A close look for the γ-ray attenuation capacity and equivalent dose rate form composites based epoxy resin: An experimental study

Abstract

The present work aims to develop new epoxy-based composites with halloysite, basalt, PbO, CuO, and Bi2O3 fillers. The role of the utilized fillers in the structural properties of the fabricated composites was studied using the Fourier transform infrared spectrometer and scanning electron microscope.

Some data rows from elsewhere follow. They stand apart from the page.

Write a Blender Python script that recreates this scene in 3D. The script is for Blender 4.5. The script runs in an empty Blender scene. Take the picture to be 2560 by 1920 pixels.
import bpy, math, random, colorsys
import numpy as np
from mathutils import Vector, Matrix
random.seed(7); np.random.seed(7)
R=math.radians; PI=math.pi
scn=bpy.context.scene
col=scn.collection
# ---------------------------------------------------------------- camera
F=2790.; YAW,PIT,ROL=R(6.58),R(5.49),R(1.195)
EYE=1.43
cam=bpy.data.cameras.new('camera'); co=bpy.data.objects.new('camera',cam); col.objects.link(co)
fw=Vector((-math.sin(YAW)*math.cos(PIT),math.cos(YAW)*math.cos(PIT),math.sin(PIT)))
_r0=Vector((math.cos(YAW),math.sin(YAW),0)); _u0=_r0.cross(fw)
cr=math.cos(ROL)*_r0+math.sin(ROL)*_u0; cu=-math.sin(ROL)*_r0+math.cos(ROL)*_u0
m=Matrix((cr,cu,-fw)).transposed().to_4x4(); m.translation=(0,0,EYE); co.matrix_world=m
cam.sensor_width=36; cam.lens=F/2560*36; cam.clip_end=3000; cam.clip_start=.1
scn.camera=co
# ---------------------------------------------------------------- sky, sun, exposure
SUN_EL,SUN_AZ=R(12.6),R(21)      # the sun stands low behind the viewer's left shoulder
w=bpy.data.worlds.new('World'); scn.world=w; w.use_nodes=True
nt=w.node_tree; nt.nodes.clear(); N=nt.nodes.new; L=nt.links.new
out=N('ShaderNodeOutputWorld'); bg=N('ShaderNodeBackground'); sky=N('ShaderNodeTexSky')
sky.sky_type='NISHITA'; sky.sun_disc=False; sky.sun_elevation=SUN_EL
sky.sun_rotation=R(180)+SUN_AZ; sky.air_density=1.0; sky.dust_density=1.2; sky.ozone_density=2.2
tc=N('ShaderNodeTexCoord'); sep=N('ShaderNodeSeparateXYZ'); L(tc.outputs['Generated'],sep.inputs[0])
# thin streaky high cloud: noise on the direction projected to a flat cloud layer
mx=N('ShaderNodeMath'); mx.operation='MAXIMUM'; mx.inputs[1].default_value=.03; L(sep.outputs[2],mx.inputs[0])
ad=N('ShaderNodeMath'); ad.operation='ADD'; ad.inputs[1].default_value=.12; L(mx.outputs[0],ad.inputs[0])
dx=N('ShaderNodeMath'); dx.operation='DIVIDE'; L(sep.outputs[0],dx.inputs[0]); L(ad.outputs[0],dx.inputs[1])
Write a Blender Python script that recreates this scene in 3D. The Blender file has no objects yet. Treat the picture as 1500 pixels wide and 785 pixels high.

Additionally, the role of utilized fillers in reducing the equivalent dose rates from Co-60 and Cs-137 isotopes were experimentally examined where the equivalent dose rate values ranged between 1.95 μSv/h–1.36 μSv/h (for E@PbO), 1.88 μSv/h–1.31 μSv/h (for E@Bi2O3 composite), 1.97 μSv/h–1.43 μSv/h (for E@CuO composite), 1.96 μSv/h–1.46 μSv/h (for E@Halloysite composite), and between 1.94 μSv/h–1.47 μSv/h (for E@ Basalt composite), raising the composites’ thickness between 1.0 and 4.65 cm, at gamma-ray energy of 0.662 MeV. Based on the examined equivalent dose rate, the shielding parameters of the fabricated composites were evaluated where the radiation protection efficiency f reaches 36.4%, 33.2%, 31.8%, 38.8%, and 31.3% for epoxy resin reinforced by 25 wt% of PbO, CuO, halloysite, Bi2O3, and basalt, respectively, at gamma-ray energy of 0.662 MeV. The observed outcomes demonstrated that the radiation shielding parameters of low-cost epoxy resin with natural fillers (halloysite and basalt) are marginally inferior to those of CuO, PbO, and Bi2O3 fillers. These results support the feasibility of creating shielding polymer composites using natural fillers rather than expensive and hazardous heavy-weight fillers.